From Proving Worth To Embodying It
During a particularly honest moment of self-reflection, I realized that many of my goals have been architected for the sake of proving my worth to myself and others. Instead, I needed to embody a new truth: that my worth is inherent, not earned. This mindset shift has transformed the rhythm of my daily work and where I choose to point my focus. Instead of checking boxes to validate my competence, I’ve started saying yes to the projects and pursuits that feel genuinely energizing. I’ve started saying no to perceived priorities driven purely by status or optics. As a result, my voice as a leader has grown stronger, more confident, and more self-possessed.
Curiosity As An Operating System For Today’s Landscape
Relinquishing the grip of goals has made more space for curiosity. As I’ve leaned further into this mindset, I’ve begun to see curiosity as a personal operating system advantage, particularly in today’s landscape. From my vantage point as a MarTech leader, AI is fundamentally upending the game. We’re in the midst of a once-in-a-lifetime evolution of digital engagement, data, and technology, and what it means for companies and brands to deliver against consumer expectations. From my vantage point as a sommelier, AI has completely transformed the way in which wine nerds study, evaluate, and recommend wines. Whether in the board room or the tasting room, I am observing a daily grappling with how we navigate an unknown future. In these settings, curiosity is the salve. Nobody can fully predict the future of how AI will change our lives and businesses. Instead, we must approach today’s moment with open-ended wonder, mixed with deep-seated instincts born from years of expertise.

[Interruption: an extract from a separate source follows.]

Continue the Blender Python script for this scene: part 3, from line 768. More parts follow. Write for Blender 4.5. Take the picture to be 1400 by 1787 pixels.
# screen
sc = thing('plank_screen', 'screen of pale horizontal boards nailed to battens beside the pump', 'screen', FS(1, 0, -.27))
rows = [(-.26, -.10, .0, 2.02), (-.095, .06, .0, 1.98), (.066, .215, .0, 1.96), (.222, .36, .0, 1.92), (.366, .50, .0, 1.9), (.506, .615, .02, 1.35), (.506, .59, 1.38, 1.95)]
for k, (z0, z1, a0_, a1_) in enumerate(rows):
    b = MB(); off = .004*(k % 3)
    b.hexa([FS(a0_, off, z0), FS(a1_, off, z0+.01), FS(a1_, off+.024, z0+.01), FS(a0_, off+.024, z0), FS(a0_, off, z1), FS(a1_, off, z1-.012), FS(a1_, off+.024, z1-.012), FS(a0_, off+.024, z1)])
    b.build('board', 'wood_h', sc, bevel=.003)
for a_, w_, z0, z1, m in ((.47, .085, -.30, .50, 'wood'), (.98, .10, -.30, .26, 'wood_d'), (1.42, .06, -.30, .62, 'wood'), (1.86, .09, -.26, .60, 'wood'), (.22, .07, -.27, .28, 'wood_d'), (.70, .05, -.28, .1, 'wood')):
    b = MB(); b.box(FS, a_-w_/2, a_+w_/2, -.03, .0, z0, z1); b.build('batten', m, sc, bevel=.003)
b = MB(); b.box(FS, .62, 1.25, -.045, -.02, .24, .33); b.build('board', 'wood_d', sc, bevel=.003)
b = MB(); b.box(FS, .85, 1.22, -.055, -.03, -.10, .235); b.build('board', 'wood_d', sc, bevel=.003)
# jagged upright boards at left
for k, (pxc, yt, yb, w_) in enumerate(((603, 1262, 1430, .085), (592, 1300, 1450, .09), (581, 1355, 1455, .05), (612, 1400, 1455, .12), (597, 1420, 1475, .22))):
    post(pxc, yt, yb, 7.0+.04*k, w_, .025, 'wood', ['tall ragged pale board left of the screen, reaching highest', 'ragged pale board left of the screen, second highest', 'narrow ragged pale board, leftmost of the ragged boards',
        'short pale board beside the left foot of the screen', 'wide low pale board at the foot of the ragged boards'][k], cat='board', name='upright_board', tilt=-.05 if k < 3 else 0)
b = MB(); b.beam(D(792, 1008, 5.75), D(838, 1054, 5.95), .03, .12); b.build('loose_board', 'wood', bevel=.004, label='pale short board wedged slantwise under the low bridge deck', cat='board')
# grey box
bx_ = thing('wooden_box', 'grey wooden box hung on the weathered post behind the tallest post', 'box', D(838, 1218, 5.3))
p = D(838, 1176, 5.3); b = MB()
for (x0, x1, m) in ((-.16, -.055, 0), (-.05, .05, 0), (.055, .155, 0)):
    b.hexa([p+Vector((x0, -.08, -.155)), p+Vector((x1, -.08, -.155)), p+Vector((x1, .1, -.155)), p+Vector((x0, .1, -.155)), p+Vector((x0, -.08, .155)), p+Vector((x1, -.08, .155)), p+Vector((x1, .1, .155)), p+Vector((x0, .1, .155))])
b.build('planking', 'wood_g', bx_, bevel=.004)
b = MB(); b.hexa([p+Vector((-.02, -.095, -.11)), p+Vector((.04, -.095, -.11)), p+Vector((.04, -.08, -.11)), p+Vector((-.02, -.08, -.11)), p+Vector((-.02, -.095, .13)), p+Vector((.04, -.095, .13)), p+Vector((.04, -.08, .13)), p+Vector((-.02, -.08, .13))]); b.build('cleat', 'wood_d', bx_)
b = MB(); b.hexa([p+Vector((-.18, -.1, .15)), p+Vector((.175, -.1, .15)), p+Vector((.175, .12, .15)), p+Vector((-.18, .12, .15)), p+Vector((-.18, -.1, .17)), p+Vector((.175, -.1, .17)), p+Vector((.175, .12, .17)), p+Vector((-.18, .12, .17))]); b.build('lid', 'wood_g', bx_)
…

An Invitation to Engage... or Why On Earth Am I Writing This
As I’m retraining the vines of my mind to grow in new directions, I’m also rewiring how I choose to engage. This substack is an example of my practice in action. Kat of years past would be quick to delineate the end game of this space, to get clear on what she’s seeking to accomplish and how long it’ll take to achieve. But, the reality is that I can’t possibly know my end game here. What I do know is that I crave more space to reflect and connect on the topics I’m curious about - marketing, wine, technology, AI, mindfulness, and all the mess in the middle. My hope is to root this space in what matters to me, and perhaps along the way, uncork an idea or an inspiration for others, too.